:: Written task ::
Could every line of the data be printed exactly as it reads?

### Provided information ###

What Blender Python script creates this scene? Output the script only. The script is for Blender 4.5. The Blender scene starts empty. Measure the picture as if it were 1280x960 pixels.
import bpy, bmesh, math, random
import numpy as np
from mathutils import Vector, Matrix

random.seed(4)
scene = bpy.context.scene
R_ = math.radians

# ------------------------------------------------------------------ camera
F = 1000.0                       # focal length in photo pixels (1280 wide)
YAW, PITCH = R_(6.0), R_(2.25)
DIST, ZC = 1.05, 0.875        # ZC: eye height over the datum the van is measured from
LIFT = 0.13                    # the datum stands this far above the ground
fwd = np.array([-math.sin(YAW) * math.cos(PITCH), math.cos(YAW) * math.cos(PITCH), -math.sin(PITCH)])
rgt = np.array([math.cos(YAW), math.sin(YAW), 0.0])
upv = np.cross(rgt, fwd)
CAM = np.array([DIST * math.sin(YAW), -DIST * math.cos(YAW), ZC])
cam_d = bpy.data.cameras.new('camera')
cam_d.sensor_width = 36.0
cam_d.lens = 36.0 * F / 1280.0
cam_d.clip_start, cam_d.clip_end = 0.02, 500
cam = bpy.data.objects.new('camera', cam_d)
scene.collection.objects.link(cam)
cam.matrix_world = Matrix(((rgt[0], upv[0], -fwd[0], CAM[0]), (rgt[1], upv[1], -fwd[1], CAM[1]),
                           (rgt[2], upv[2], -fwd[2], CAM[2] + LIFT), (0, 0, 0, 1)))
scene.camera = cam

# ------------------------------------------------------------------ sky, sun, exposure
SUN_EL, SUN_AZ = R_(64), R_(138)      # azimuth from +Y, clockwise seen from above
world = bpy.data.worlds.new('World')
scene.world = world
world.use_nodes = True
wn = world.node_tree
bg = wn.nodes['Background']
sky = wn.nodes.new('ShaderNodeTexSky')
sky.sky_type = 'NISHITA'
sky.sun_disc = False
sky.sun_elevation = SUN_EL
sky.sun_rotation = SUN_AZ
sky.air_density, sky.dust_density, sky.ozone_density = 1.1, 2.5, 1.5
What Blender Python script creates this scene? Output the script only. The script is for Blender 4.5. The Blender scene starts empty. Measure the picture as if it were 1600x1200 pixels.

###

:: Task result ::
What Blender Python script creates this scene? Output the script only. The script is for Blender 4.5. The Blender scene starts empty. Measure the picture as if it were 1280x960 pixels.
import bpy, bmesh, math, random
import numpy as np
from mathutils import Vector, Matrix

random.seed(4)
scene = bpy.context.scene
R_ = math.radians

# ------------------------------------------------------------------ camera
F = 1000.0                       # focal length in photo pixels (1280 wide)
YAW, PITCH = R_(6.0), R_(2.25)
DIST, ZC = 1.05, 0.875        # ZC: eye height over the datum the van is measured from
LIFT = 0.13                    # the datum stands this far above the ground
fwd = np.array([-math.sin(YAW) * math.cos(PITCH), math.cos(YAW) * math.cos(PITCH), -math.sin(PITCH)])
rgt = np.array([math.cos(YAW), math.sin(YAW), 0.0])
upv = np.cross(rgt, fwd)
CAM = np.array([DIST * math.sin(YAW), -DIST * math.cos(YAW), ZC])
cam_d = bpy.data.cameras.new('camera')
cam_d.sensor_width = 36.0
cam_d.lens = 36.0 * F / 1280.0
cam_d.clip_start, cam_d.clip_end = 0.02, 500
cam = bpy.data.objects.new('camera', cam_d)
scene.collection.objects.link(cam)
cam.matrix_world = Matrix(((rgt[0], upv[0], -fwd[0], CAM[0]), (rgt[1], upv[1], -fwd[1], CAM[1]),
                           (rgt[2], upv[2], -fwd[2], CAM[2] + LIFT), (0, 0, 0, 1)))
scene.camera = cam

# ------------------------------------------------------------------ sky, sun, exposure
SUN_EL, SUN_AZ = R_(64), R_(138)      # azimuth from +Y, clockwise seen from above
world = bpy.data.worlds.new('World')
scene.world = world
world.use_nodes = True
wn = world.node_tree
bg = wn.nodes['Background']
sky = wn.nodes.new('ShaderNodeTexSky')
sky.sky_type = 'NISHITA'
sky.sun_disc = False
sky.sun_elevation = SUN_EL
sky.sun_rotation = SUN_AZ
sky.air_density, sky.dust_density, sky.ozone_density = 1.1, 2.5, 1.5
What Blender Python script creates this scene? Output the script only. The script is for Blender 4.5. The Blender scene starts empty. Measure the picture as if it were 1600x1200 pixels.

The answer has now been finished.